After decades in implementation, one pattern shows up again and again …

It’s not the strategy that fails – it’s not even the plan.

It’s how organizations think about execution.

At MosierMcCann, we’ve worked across industries, initiatives, and operating models – and despite the differences, the same three mistakes consistently derail outcomes. They’re subtle. Often well-intentioned and incredibly costly.

Here’s what they are and why they matter.

Mistake #1: Prioritizing Technical Expertise Over Leadership

This one sounds logical on the surface.

Clients often assume that the person leading an initiative must bring deep technical or functional expertise in the subject matter – To be clear, those skills absolutely matter.

But here’s where the breakdown occurs:

They’re assigning the wrong capability to the wrong role.

Implementation leadership is not about having all the answers – it’s about orchestrating them.

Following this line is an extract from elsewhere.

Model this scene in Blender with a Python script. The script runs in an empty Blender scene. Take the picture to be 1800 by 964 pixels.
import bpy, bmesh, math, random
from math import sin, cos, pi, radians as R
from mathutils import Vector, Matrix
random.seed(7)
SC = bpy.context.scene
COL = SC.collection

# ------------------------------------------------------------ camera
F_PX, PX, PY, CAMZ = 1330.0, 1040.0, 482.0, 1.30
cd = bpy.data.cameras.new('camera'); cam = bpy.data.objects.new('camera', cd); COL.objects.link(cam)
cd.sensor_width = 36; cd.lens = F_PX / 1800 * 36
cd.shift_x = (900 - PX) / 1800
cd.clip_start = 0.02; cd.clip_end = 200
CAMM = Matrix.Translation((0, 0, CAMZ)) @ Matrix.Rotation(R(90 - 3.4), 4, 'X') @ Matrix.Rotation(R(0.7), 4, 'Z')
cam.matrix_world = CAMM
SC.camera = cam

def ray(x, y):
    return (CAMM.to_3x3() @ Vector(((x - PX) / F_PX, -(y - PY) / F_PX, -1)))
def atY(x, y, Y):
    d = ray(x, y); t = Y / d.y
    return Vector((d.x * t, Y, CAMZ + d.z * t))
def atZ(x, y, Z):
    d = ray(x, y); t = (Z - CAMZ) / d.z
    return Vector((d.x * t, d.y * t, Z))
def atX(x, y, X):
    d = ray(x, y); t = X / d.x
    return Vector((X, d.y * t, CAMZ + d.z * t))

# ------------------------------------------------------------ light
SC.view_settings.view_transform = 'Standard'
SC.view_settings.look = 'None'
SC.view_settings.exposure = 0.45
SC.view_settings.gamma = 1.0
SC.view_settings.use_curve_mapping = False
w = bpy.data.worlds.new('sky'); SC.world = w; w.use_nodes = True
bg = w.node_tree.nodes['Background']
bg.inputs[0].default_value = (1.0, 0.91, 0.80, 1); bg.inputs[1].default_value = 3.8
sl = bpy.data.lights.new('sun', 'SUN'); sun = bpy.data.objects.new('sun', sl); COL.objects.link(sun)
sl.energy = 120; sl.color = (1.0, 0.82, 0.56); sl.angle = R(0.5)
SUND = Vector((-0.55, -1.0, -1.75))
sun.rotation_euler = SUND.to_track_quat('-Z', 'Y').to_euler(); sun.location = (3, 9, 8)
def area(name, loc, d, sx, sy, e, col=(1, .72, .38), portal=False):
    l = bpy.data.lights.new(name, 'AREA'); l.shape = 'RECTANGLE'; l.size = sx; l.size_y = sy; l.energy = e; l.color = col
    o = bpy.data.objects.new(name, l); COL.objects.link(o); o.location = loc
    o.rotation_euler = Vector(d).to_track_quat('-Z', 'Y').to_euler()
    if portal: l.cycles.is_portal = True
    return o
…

The most effective Implementation Experts don’t sit inside one discipline – they operate above them with a bird’s-eye view. They …

  • Integrate across functions
  • Align competing priorities
  • Drive clarity where complexity exists
  • Mobilize the right expertise at the right time

Technical depth and leadership excellence are both high-level skills. However, they rarely coexist at an elite level in a single individual.

When organizations place too much weight on functional expertise for the leadership role, they unintentionally trade off the very capability that determines success …

the ability to lead across the enterprise.

And that tradeoff shows up – every time – in timeline slippage, cost overruns, and fractured execution.

Mistake #2: Treating Implementation Expertise as a Commodity

Not all roles in the market are created equal. But many organizations evaluate them as if they are.

A common example:
Positioning an Implementation Expert as interchangeable with a Project Manager.

On paper, it can look similar.

In practice, it’s not even close.

The project management discipline has evolved over time – becoming much less specialized, more standardized, and ultimately commoditized in many areas. That’s not a criticism – it’s simply the result of market maturity.

But implementation at scale demands more than that.

An Implementation Expert brings an integrated and elevated capability set, grounded in deep experience, that includes:

  • Full lifecycle ownership
  • Cross-functional leadership
  • Independent critical thinking
  • Real-time problem solving
  • Strategic execution under pressure

Project management is one component of that toolkit – not the entirety of it.

When organizations reduce this distinction to title or rate comparisons, they’re not just simplifying the decision – they’re distorting it.

And the downstream effect is predictable:

You get exactly what you paid for – and often less than what you needed.

Mistake #3: Underestimating What It Takes to Make It Look Easy

The best implementation work is almost invisible.

When an initiative is running smoothly – decisions are clear, stakeholders are aligned, risks are managed – and this creates a false sense of simplicity: This doesn’t look that hard.

That perception is the result of mastery.

Behind every “seamless” initiative is a constant stream of:

  • Trade-off decisions
  • Stakeholder calibrations
  • Risk mitigation strategies
  • Momentum management
  • Course corrections

All happening in real time.

Because experienced leaders manage seamlessly and absorb complexity, it often goes unnoticed. That’s where organizations sometimes make a costly pivot:

They assume the work can be transitioned internally – layered onto an already full plate, assigned to someone without the same leadership depth, or shifted to a lower-cost, more commoditized Project Manager.

What happens next isn’t immediate failure – It’s slower, quieter and far more expensive:

  • Momentum fades
  • Issues linger unresolved
  • Alignment weakens
  • Timelines stretch
  • Budget requirements expand

And more often than not, the call comes back … “We need help getting this back on track.”

Implementation Execution Is a Discipline – Not a Role

Each of these mistakes stems from the same underlying issue:

A misinterpretation of what execution actually requires.

Execution at scale isn’t administrative. It isn’t functional. And it isn’t interchangeable.

It is a distinct discipline – one that demands leadership, structure, judgment, drive, and the ability to operate across complexity without losing momentum.

When organizations recognize that – and align their decisions accordingly – the benefit is immediate and measurable.

A Leadership Principle Worth Keeping

There’s a simple concept we’ve returned to for years …

Seek to understand, not to be understood.

In execution environments, this shows up as disciplined listening – absorbing context before reacting, asking better questions, and resisting the urge to jump ahead.

It’s not just a communication tactic – it’s a leadership advantage.

Because the quality of your decisions is directly tied to the depth of your understanding.

Final Thought

Great implementation doesn’t just deliver outcomes – it creates confidence.

That confidence is never accidental. It comes from those who understand that execution isn’t separate from the work – it is the work.